Each of these areas – security, transparency, and data subject rights – are of fundamental importance in terms of providing better protection to individuals and I expect enforcement to only improve in the coming months and years. I have, however, already seen improvement. For example, with the applicability of the GDPR, we saw a proliferation of new online privacy policies and an overhaul of those already in existence. Just a few short years ago, European Supervisory Authorities were sanctioning organizations due to the lack of a privacy policy.  Today, however, they are going further and effectively interpreting the GDPR, sanctioning for lack of intelligibility of the text, etc. This is a sign that GDPR enforcement is slowly but surely moving in the right direction.

While GDPR compliance maturity levels are starting to significantly improve, new (and very big) challenges for organizations are on the horizon, if not at the doorstep. As of late, there is an almost mind-blowing proliferation of actual, forthcoming, and proposed data-related legislation (e.g., Data Governance Act, Digital Services Act, Digital Market Act, Data Act, ePrivacy Regulation, NIS2, Cybersecurity Act, DORA, Cyber Resilience Act, etc.). Like the GDPR, this legislation has the noble aim of safeguarding the fundamental rights and freedoms of individuals. I question, however, how organizations will tackle compliance with these new and forthcoming rules. The GDPR has been criticized by privacy activists for a lack of enforcement, and companies have long lamented of alleged compliance burdens. With regard to new legislation, I anticipate real challenges for genuine implementation and the potential for box-ticking approaches to reign.

How can we avoid such a scenario? Genuine compliance with both the GDPR and new and forthcoming data-related rules – which, as mentioned, also include cybersecurity instruments –  requires top management to buy-in. But how can we convince the top management of multinationals (or SMEs for that matter) that compliance with data rules is necessary, good, and even “sexy”? This is where my research comes in. More and more, I am convinced that privacy  and cybersecurity should be situated within the field of ESG/CSR and sustainability, something which is becoming increasingly attractive for organizations.
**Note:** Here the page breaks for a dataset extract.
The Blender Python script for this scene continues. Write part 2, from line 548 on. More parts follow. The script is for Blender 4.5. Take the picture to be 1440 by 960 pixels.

By framing privacy and cybersecurity in terms of sustainability, both organizations and individuals will benefit. I have subscribed to this idea for quite some time, and it was for this very reason that I developed the Maastricht University Data Protection as a Corporate Social Responsibility Framework. More recently, the relevance and need to frame data protection within the area of ESG/CSR was confirmed by representatives of the Italian, French, and Kenyan Data Protection Authorities at the Privacy Symposium in Venice, Italy for the first time. This is a clear demonstration that we need to re-think our approach to compliance and look towards the potential of sustainability.  

According to PWC, privacy and cybersecurity already play an important role in ESG ratings.  At the same time, however, few organizations align their privacy and cybersecurity compliance with ESG investments despite their potentially important role.  This needs to change.

Now is the time for us to work with corporate leaders to ensure that privacy and cybersecurity play a key role in ESG programs, which are already attractive to large organizations. Adopting this approach will lead to better compliance and investments in sustainable secure and lawful data processing; and that means effectively  better protection for data subjects, consumers and citizens in a more respectful and sustainable data-driven society and economy.